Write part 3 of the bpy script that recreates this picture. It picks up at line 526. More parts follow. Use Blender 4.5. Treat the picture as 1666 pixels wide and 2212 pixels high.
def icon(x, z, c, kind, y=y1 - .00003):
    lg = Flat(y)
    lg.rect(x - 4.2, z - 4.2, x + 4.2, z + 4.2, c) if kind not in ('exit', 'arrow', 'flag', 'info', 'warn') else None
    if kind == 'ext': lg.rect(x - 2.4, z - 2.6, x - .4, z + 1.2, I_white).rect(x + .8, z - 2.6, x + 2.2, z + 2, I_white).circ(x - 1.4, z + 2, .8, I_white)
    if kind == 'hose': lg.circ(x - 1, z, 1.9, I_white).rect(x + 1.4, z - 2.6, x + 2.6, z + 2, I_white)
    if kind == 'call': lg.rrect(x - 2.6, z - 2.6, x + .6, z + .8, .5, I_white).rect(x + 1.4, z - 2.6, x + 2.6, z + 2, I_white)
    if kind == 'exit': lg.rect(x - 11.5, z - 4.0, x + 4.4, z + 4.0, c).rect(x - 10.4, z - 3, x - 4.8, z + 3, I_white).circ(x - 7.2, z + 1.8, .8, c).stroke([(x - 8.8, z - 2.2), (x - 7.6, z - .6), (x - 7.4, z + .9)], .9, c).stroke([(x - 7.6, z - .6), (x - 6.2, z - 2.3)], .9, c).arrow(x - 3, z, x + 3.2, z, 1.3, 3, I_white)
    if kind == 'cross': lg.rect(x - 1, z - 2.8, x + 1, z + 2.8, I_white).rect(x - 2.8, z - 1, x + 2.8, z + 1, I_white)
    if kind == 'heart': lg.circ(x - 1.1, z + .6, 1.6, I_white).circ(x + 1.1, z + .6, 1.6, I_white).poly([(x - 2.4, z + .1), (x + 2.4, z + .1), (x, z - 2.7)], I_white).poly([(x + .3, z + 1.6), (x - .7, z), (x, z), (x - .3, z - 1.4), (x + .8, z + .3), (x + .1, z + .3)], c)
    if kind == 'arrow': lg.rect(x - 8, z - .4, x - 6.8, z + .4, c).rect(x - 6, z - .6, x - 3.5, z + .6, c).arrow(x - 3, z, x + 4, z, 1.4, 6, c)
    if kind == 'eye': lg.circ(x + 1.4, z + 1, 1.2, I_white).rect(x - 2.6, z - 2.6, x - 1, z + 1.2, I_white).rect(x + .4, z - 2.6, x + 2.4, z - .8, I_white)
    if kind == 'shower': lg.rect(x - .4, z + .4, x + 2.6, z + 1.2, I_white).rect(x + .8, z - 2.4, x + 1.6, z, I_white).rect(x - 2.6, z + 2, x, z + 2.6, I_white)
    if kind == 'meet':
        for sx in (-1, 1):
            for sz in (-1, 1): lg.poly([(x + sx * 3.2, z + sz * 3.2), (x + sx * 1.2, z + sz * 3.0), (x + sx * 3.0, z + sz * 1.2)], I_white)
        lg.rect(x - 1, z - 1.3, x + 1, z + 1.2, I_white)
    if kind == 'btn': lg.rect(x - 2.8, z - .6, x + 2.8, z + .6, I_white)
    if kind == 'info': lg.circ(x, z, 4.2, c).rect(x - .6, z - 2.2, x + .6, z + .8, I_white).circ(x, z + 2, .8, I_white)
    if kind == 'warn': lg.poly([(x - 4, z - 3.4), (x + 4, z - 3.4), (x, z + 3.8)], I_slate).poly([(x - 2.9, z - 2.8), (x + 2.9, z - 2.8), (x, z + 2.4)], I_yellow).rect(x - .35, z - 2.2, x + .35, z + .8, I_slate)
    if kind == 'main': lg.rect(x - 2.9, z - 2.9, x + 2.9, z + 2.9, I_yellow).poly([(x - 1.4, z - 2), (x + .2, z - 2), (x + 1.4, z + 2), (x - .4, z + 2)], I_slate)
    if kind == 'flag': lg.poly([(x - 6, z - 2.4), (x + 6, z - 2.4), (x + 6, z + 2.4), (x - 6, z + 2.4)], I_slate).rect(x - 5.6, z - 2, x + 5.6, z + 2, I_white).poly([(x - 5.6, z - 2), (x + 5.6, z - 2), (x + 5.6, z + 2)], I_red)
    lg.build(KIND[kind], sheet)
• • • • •
Quote the data in full, keeping each word unchanged.

Written reply:
Write part 3 of the bpy script that recreates this picture. It picks up at line 526. More parts follow. Use Blender 4.5. Treat the picture as 1666 pixels wide and 2212 pixels high.
def icon(x, z, c, kind, y=y1 - .00003):
    lg = Flat(y)
    lg.rect(x - 4.2, z - 4.2, x + 4.2, z + 4.2, c) if kind not in ('exit', 'arrow', 'flag', 'info', 'warn') else None
    if kind == 'ext': lg.rect(x - 2.4, z - 2.6, x - .4, z + 1.2, I_white).rect(x + .8, z - 2.6, x + 2.2, z + 2, I_white).circ(x - 1.4, z + 2, .8, I_white)
    if kind == 'hose': lg.circ(x - 1, z, 1.9, I_white).rect(x + 1.4, z - 2.6, x + 2.6, z + 2, I_white)
    if kind == 'call': lg.rrect(x - 2.6, z - 2.6, x + .6, z + .8, .5, I_white).rect(x + 1.4, z - 2.6, x + 2.6, z + 2, I_white)
    if kind == 'exit': lg.rect(x - 11.5, z - 4.0, x + 4.4, z + 4.0, c).rect(x - 10.4, z - 3, x - 4.8, z + 3, I_white).circ(x - 7.2, z + 1.8, .8, c).stroke([(x - 8.8, z - 2.2), (x - 7.6, z - .6), (x - 7.4, z + .9)], .9, c).stroke([(x - 7.6, z - .6), (x - 6.2, z - 2.3)], .9, c).arrow(x - 3, z, x + 3.2, z, 1.3, 3, I_white)
    if kind == 'cross': lg.rect(x - 1, z - 2.8, x + 1, z + 2.8, I_white).rect(x - 2.8, z - 1, x + 2.8, z + 1, I_white)
    if kind == 'heart': lg.circ(x - 1.1, z + .6, 1.6, I_white).circ(x + 1.1, z + .6, 1.6, I_white).poly([(x - 2.4, z + .1), (x + 2.4, z + .1), (x, z - 2.7)], I_white).poly([(x + .3, z + 1.6), (x - .7, z), (x, z), (x - .3, z - 1.4), (x + .8, z + .3), (x + .1, z + .3)], c)
    if kind == 'arrow': lg.rect(x - 8, z - .4, x - 6.8, z + .4, c).rect(x - 6, z - .6, x - 3.5, z + .6, c).arrow(x - 3, z, x + 4, z, 1.4, 6, c)
    if kind == 'eye': lg.circ(x + 1.4, z + 1, 1.2, I_white).rect(x - 2.6, z - 2.6, x - 1, z + 1.2, I_white).rect(x + .4, z - 2.6, x + 2.4, z - .8, I_white)
    if kind == 'shower': lg.rect(x - .4, z + .4, x + 2.6, z + 1.2, I_white).rect(x + .8, z - 2.4, x + 1.6, z, I_white).rect(x - 2.6, z + 2, x, z + 2.6, I_white)
    if kind == 'meet':
        for sx in (-1, 1):
            for sz in (-1, 1): lg.poly([(x + sx * 3.2, z + sz * 3.2), (x + sx * 1.2, z + sz * 3.0), (x + sx * 3.0, z + sz * 1.2)], I_white)
        lg.rect(x - 1, z - 1.3, x + 1, z + 1.2, I_white)
    if kind == 'btn': lg.rect(x - 2.8, z - .6, x + 2.8, z + .6, I_white)
    if kind == 'info': lg.circ(x, z, 4.2, c).rect(x - .6, z - 2.2, x + .6, z + .8, I_white).circ(x, z + 2, .8, I_white)
    if kind == 'warn': lg.poly([(x - 4, z - 3.4), (x + 4, z - 3.4), (x, z + 3.8)], I_slate).poly([(x - 2.9, z - 2.8), (x + 2.9, z - 2.8), (x, z + 2.4)], I_yellow).rect(x - .35, z - 2.2, x + .35, z + .8, I_slate)
    if kind == 'main': lg.rect(x - 2.9, z - 2.9, x + 2.9, z + 2.9, I_yellow).poly([(x - 1.4, z - 2), (x + .2, z - 2), (x + 1.4, z + 2), (x - .4, z + 2)], I_slate)
    if kind == 'flag': lg.poly([(x - 6, z - 2.4), (x + 6, z - 2.4), (x + 6, z + 2.4), (x - 6, z + 2.4)], I_slate).rect(x - 5.6, z - 2, x + 5.6, z + 2, I_white).poly([(x - 5.6, z - 2), (x + 5.6, z - 2), (x + 5.6, z + 2)], I_red)
    lg.build(KIND[kind], sheet)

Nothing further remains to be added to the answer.